"""

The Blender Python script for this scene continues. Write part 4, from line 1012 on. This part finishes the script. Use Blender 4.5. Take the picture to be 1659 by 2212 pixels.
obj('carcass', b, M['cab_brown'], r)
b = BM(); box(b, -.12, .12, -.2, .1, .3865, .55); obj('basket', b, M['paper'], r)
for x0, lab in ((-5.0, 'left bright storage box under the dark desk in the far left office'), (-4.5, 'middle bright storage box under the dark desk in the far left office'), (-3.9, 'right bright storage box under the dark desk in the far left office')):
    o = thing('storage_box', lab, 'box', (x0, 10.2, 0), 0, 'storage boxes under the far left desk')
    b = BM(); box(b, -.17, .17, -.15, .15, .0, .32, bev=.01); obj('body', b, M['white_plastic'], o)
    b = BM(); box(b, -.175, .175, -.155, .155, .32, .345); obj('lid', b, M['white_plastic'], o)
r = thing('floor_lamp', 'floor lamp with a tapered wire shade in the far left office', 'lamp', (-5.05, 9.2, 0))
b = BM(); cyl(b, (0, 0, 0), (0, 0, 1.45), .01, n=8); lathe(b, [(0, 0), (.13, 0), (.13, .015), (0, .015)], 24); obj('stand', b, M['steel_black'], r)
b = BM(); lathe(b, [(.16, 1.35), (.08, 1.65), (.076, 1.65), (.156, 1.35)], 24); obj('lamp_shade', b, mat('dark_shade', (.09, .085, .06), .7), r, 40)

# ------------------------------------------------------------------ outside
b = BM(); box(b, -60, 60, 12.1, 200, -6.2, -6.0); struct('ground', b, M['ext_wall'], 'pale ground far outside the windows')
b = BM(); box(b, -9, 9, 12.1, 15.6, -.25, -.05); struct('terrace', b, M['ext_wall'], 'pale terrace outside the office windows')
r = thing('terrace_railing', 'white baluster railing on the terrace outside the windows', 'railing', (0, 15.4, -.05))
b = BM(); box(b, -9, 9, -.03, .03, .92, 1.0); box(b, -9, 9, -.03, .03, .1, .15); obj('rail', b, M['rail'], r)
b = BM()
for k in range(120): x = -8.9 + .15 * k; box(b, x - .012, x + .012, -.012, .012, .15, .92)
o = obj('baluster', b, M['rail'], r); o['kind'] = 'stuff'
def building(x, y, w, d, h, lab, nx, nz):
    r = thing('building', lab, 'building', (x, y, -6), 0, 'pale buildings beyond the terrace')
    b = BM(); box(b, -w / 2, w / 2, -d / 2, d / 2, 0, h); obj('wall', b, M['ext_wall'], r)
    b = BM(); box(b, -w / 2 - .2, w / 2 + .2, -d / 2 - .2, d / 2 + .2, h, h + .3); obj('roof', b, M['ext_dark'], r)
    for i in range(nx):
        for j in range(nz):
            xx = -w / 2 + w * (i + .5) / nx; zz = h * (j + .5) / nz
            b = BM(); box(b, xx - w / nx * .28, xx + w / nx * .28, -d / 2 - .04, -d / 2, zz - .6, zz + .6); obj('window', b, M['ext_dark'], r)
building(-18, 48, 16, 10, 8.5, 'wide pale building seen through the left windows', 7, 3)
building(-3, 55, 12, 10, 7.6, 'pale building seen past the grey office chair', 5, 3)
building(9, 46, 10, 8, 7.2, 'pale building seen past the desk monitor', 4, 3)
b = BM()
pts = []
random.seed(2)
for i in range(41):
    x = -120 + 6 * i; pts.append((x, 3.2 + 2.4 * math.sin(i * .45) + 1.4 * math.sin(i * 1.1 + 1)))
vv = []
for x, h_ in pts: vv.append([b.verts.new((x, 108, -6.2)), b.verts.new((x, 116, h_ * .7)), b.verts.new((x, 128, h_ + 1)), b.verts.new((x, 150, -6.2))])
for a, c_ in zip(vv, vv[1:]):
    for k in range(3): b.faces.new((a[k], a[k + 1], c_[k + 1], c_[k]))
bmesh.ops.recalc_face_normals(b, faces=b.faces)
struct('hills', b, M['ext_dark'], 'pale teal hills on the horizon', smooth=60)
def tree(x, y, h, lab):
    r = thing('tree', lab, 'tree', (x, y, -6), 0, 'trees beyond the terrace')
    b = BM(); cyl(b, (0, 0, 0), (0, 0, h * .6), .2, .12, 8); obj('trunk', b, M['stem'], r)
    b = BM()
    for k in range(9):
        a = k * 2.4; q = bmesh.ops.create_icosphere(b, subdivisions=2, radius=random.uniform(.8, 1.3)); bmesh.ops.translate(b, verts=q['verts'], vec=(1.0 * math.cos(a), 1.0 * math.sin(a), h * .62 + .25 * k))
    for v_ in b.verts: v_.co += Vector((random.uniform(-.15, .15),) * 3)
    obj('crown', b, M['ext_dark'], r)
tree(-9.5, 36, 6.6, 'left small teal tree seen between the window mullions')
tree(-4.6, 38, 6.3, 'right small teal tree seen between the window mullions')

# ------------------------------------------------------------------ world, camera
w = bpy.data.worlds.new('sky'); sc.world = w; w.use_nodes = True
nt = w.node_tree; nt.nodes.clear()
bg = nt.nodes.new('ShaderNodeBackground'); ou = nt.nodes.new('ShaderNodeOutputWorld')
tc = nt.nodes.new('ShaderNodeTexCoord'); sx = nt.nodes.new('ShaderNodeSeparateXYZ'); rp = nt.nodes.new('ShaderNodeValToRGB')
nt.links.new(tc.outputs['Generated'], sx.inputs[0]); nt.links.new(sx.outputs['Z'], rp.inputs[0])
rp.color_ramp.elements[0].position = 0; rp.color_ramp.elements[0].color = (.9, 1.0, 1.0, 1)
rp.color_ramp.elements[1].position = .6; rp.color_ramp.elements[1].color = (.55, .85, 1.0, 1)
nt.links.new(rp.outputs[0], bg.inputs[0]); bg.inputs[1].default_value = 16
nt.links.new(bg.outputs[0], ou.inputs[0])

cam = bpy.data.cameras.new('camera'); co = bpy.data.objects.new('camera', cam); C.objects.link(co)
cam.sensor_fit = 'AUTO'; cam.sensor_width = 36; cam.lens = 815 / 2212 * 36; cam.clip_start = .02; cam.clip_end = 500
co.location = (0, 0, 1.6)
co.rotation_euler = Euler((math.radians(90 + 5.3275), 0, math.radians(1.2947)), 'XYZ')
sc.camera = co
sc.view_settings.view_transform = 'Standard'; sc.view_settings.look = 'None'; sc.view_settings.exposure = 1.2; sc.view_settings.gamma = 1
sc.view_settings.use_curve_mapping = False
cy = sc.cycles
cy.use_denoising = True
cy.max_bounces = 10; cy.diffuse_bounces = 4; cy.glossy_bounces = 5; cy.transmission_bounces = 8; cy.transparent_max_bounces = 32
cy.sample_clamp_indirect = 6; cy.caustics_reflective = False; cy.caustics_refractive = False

"""

* [Problem to work on]: Give back the whole listing, word for word.

* [Exercise answer]:
The Blender Python script for this scene continues. Write part 4, from line 1012 on. This part finishes the script. Use Blender 4.5. Take the picture to be 1659 by 2212 pixels.
obj('carcass', b, M['cab_brown'], r)
b = BM(); box(b, -.12, .12, -.2, .1, .3865, .55); obj('basket', b, M['paper'], r)
for x0, lab in ((-5.0, 'left bright storage box under the dark desk in the far left office'), (-4.5, 'middle bright storage box under the dark desk in the far left office'), (-3.9, 'right bright storage box under the dark desk in the far left office')):
    o = thing('storage_box', lab, 'box', (x0, 10.2, 0), 0, 'storage boxes under the far left desk')
    b = BM(); box(b, -.17, .17, -.15, .15, .0, .32, bev=.01); obj('body', b, M['white_plastic'], o)
    b = BM(); box(b, -.175, .175, -.155, .155, .32, .345); obj('lid', b, M['white_plastic'], o)
r = thing('floor_lamp', 'floor lamp with a tapered wire shade in the far left office', 'lamp', (-5.05, 9.2, 0))
b = BM(); cyl(b, (0, 0, 0), (0, 0, 1.45), .01, n=8); lathe(b, [(0, 0), (.13, 0), (.13, .015), (0, .015)], 24); obj('stand', b, M['steel_black'], r)
b = BM(); lathe(b, [(.16, 1.35), (.08, 1.65), (.076, 1.65), (.156, 1.35)], 24); obj('lamp_shade', b, mat('dark_shade', (.09, .085, .06), .7), r, 40)

# ------------------------------------------------------------------ outside
b = BM(); box(b, -60, 60, 12.1, 200, -6.2, -6.0); struct('ground', b, M['ext_wall'], 'pale ground far outside the windows')
b = BM(); box(b, -9, 9, 12.1, 15.6, -.25, -.05); struct('terrace', b, M['ext_wall'], 'pale terrace outside the office windows')
r = thing('terrace_railing', 'white baluster railing on the terrace outside the windows', 'railing', (0, 15.4, -.05))
b = BM(); box(b, -9, 9, -.03, .03, .92, 1.0); box(b, -9, 9, -.03, .03, .1, .15); obj('rail', b, M['rail'], r)
b = BM()
for k in range(120): x = -8.9 + .15 * k; box(b, x - .012, x + .012, -.012, .012, .15, .92)
o = obj('baluster', b, M['rail'], r); o['kind'] = 'stuff'
def building(x, y, w, d, h, lab, nx, nz):
    r = thing('building', lab, 'building', (x, y, -6), 0, 'pale buildings beyond the terrace')
    b = BM(); box(b, -w / 2, w / 2, -d / 2, d / 2, 0, h); obj('wall', b, M['ext_wall'], r)
    b = BM(); box(b, -w / 2 - .2, w / 2 + .2, -d / 2 - .2, d / 2 + .2, h, h + .3); obj('roof', b, M['ext_dark'], r)
    for i in range(nx):
        for j in range(nz):
            xx = -w / 2 + w * (i + .5) / nx; zz = h * (j + .5) / nz
            b = BM(); box(b, xx - w / nx * .28, xx + w / nx * .28, -d / 2 - .04, -d / 2, zz - .6, zz + .6); obj('window', b, M['ext_dark'], r)
building(-18, 48, 16, 10, 8.5, 'wide pale building seen through the left windows', 7, 3)
building(-3, 55, 12, 10, 7.6, 'pale building seen past the grey office chair', 5, 3)
building(9, 46, 10, 8, 7.2, 'pale building seen past the desk monitor', 4, 3)
b = BM()
pts = []
random.seed(2)
for i in range(41):
    x = -120 + 6 * i; pts.append((x, 3.2 + 2.4 * math.sin(i * .45) + 1.4 * math.sin(i * 1.1 + 1)))
vv = []
for x, h_ in pts: vv.append([b.verts.new((x, 108, -6.2)), b.verts.new((x, 116, h_ * .7)), b.verts.new((x, 128, h_ + 1)), b.verts.new((x, 150, -6.2))])
for a, c_ in zip(vv, vv[1:]):
    for k in range(3): b.faces.new((a[k], a[k + 1], c_[k + 1], c_[k]))
bmesh.ops.recalc_face_normals(b, faces=b.faces)
struct('hills', b, M['ext_dark'], 'pale teal hills on the horizon', smooth=60)
def tree(x, y, h, lab):
    r = thing('tree', lab, 'tree', (x, y, -6), 0, 'trees beyond the terrace')
    b = BM(); cyl(b, (0, 0, 0), (0, 0, h * .6), .2, .12, 8); obj('trunk', b, M['stem'], r)
    b = BM()
    for k in range(9):
        a = k * 2.4; q = bmesh.ops.create_icosphere(b, subdivisions=2, radius=random.uniform(.8, 1.3)); bmesh.ops.translate(b, verts=q['verts'], vec=(1.0 * math.cos(a), 1.0 * math.sin(a), h * .62 + .25 * k))
    for v_ in b.verts: v_.co += Vector((random.uniform(-.15, .15),) * 3)
    obj('crown', b, M['ext_dark'], r)
tree(-9.5, 36, 6.6, 'left small teal tree seen between the window mullions')
tree(-4.6, 38, 6.3, 'right small teal tree seen between the window mullions')

# ------------------------------------------------------------------ world, camera
w = bpy.data.worlds.new('sky'); sc.world = w; w.use_nodes = True
nt = w.node_tree; nt.nodes.clear()
bg = nt.nodes.new('ShaderNodeBackground'); ou = nt.nodes.new('ShaderNodeOutputWorld')
tc = nt.nodes.new('ShaderNodeTexCoord'); sx = nt.nodes.new('ShaderNodeSeparateXYZ'); rp = nt.nodes.new('ShaderNodeValToRGB')
nt.links.new(tc.outputs['Generated'], sx.inputs[0]); nt.links.new(sx.outputs['Z'], rp.inputs[0])
rp.color_ramp.elements[0].position = 0; rp.color_ramp.elements[0].color = (.9, 1.0, 1.0, 1)
rp.color_ramp.elements[1].position = .6; rp.color_ramp.elements[1].color = (.55, .85, 1.0, 1)
nt.links.new(rp.outputs[0], bg.inputs[0]); bg.inputs[1].default_value = 16
nt.links.new(bg.outputs[0], ou.inputs[0])

cam = bpy.data.cameras.new('camera'); co = bpy.data.objects.new('camera', cam); C.objects.link(co)
cam.sensor_fit = 'AUTO'; cam.sensor_width = 36; cam.lens = 815 / 2212 * 36; cam.clip_start = .02; cam.clip_end = 500
co.location = (0, 0, 1.6)
co.rotation_euler = Euler((math.radians(90 + 5.3275), 0, math.radians(1.2947)), 'XYZ')
sc.camera = co
sc.view_settings.view_transform = 'Standard'; sc.view_settings.look = 'None'; sc.view_settings.exposure = 1.2; sc.view_settings.gamma = 1
sc.view_settings.use_curve_mapping = False
cy = sc.cycles
cy.use_denoising = True
cy.max_bounces = 10; cy.diffuse_bounces = 4; cy.glossy_bounces = 5; cy.transmission_bounces = 8; cy.transparent_max_bounces = 32
cy.sample_clamp_indirect = 6; cy.caustics_reflective = False; cy.caustics_refractive = False